Having spent the morning by the front porch's
trellis, I know where the female Pipevine Swallowtails are. They're
fluttering around pipevine tendrils looking for the perfect spot to lay
clusters of tiny orange eggs. Later in the spring (May) the vine
is covered with tiny black caterpillars, lined up along leaf edges like
teeth on a comb. Their segmented bodies bear red, fleshy tubercles;
longer black feelers in front explore the surface they're crawling on.
One to two broods are common in California (up to four broods populate
the South). If a caterpillar pupates here in July, it's likely to
overwinter, since a second brood might find pipevine leaves too old and
dry to sustain larvae.
"Thank you for the money plant and the honeysuckel's. I learned
that a plant called
stinging nettle can burn yore hand." Ethan
Another Garden to Explore
As afternoon progresses, I follow the sun
to the butterfly garden by the orchard. I'm careful to avoid the
nettles that were planted as larval food for Red Admirals (and which arrived
with surprise "hitchhiker" caterpillars). Also cultivated, for the
American Painted Lady, is cudweed (Gnaphalium spp.).
Large patches of aster and bur-marigold (Bidens
spp.) are punctuated by tall Verbena bonariensis. Several
cultivars of Buddleia davidii, along with B. alternifolia
and B. globosa, flank the arbor.
Swallowtails frequent the apple orchard, taking
nectar from blossoms and often pupating on tree branches. Trees near
the house receive special attention during pruning, to preserve the chrysalises.
The butterflies are resilient, though. Louise relates the tale of
an Anise Swallowtail chrysalis under a windowsill; brushed during housepainting,
its butterfly emerged two years later!
"It was fun to see all of thoes creatures. If you would get paied I would give you a tip." Erica
Reaching a New Generation
Students at Oak Grove School, a half-mile
away, enjoy a special relationship with Louise and her butterflies.
They observe the transformation of many butterfly species, while hiding
in the secret garden and getting a glimpse of farm life earlier in the
century. Hanging on the barn wall is a sign from the original Oak
Grove School, which Louise attended as a girl. Scrapbooks of kids'
thank-you letters reveal the affection she inspires in the community.
She's also active in the Graton Community Club, whose plant sale supports
college scholarships.
The Garden's Future
What are Louise's goals for the property?
Her primary concern is to preserve the garden as a butterfly habitat; she's
exploring not-for-profit options. She'd like to set up a greenhouse
and vivarium (butterfly rearing house). A pond and stream could be
created when the well is replaced.
Public access and education are an important
part of the garden's future. The garden has been included in organized
tours, while informal tours are given to school and garden groups.
A butterfly gardening class last year was sold out. Louise has also
made educational exhibits for garden shows and fairs.
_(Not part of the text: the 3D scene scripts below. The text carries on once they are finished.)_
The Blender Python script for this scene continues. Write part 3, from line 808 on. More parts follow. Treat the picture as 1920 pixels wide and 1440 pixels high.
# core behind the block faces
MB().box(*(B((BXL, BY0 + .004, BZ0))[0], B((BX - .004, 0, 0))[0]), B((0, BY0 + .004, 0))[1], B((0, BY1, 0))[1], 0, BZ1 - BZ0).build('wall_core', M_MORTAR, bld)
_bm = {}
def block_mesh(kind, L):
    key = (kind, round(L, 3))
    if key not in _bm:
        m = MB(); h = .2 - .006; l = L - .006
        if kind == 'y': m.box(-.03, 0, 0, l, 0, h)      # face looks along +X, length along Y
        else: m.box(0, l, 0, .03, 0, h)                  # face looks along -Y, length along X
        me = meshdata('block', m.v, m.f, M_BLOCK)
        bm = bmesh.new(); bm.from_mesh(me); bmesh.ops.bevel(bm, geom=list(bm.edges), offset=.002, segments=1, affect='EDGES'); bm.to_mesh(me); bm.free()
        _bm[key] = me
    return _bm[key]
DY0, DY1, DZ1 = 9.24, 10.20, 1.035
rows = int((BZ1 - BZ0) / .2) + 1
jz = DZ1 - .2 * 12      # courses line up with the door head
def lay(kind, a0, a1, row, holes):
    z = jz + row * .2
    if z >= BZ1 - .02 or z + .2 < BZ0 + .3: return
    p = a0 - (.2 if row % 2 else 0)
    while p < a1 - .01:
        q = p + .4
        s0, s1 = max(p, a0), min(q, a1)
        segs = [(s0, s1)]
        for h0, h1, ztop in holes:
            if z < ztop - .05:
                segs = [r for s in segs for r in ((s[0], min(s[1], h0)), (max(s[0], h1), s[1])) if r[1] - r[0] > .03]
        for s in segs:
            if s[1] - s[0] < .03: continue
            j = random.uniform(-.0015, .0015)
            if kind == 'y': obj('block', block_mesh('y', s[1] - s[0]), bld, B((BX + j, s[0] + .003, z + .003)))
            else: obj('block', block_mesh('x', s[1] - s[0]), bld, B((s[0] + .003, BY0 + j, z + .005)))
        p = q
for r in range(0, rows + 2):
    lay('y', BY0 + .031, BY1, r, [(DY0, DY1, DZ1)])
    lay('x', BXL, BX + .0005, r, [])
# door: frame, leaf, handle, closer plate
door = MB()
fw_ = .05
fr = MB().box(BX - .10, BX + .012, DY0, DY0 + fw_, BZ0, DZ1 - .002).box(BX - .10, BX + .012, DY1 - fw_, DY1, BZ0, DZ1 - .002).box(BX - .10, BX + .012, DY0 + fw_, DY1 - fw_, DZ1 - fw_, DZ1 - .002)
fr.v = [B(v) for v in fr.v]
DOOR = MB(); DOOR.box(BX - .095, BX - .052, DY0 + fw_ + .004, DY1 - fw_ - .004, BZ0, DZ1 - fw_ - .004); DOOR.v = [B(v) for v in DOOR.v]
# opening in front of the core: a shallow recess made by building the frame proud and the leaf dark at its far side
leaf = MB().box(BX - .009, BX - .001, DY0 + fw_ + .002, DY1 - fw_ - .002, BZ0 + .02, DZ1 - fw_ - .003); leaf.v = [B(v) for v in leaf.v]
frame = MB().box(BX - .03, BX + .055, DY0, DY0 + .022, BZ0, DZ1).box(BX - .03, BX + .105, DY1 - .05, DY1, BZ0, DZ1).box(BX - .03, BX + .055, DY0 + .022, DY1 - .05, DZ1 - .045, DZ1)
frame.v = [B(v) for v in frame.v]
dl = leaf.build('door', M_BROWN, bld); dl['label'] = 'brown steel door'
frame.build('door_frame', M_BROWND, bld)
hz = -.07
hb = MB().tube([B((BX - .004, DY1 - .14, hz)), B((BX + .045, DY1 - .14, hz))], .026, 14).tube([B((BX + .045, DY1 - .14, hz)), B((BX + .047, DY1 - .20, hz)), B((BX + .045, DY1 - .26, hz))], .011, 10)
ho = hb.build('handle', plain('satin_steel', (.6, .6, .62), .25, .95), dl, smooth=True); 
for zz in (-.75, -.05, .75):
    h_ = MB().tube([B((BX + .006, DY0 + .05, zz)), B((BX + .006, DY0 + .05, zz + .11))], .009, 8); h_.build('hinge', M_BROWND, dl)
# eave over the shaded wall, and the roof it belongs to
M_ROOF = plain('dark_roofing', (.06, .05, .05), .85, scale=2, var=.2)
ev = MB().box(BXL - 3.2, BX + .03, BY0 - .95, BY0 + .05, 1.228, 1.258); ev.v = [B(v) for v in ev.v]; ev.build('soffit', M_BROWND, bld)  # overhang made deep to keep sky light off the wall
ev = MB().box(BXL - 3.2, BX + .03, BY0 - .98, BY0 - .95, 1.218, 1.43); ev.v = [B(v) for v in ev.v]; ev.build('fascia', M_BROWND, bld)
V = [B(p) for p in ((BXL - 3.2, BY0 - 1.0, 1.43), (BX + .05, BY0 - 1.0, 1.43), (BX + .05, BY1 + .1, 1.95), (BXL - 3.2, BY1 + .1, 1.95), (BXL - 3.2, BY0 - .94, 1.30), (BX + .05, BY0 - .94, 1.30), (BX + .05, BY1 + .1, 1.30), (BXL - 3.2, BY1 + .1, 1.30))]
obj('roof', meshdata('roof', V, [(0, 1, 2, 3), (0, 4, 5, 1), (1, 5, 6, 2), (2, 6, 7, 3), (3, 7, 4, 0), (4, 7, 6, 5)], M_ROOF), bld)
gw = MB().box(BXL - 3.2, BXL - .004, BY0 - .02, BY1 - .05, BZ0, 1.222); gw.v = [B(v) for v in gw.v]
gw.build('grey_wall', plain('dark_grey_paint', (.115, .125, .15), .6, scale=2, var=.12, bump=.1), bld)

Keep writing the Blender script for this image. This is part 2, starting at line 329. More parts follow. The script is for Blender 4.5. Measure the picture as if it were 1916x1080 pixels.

She's appeared
in a video about butterfly gardening (Attracting Butterflies to Your
Backyard, Nature Science Network).
As word spreads about her garden, demand for
tours grows steadily. An interpretive nature center would be a natural
outgrowth of her efforts to involve the public in land stewardship.
Finally, she'd like to see continuing data collection on butterfly
sightings. A meticulous record-keeper, Louise operates a weather
station for the U.S. Department of Commerce--a continuation of her father's
hobby, dating from 1930. She records and compares butterfly species
by year, adding remarks like "What a surprising year for caterpillars!"
She's documented forty different species in the garden and orchard, including
the uncommon West Coast Lady variant, Letcher's butterfly (Vanessa annabella
letcheri). Frequent visitors are the Echo Blue, Gray Hairstreak,
Purplish Copper, Western Tiger Swallowtail, Monarch, Painted Lady, Buckeye,
Mournful Dusky Wing, and California Sister.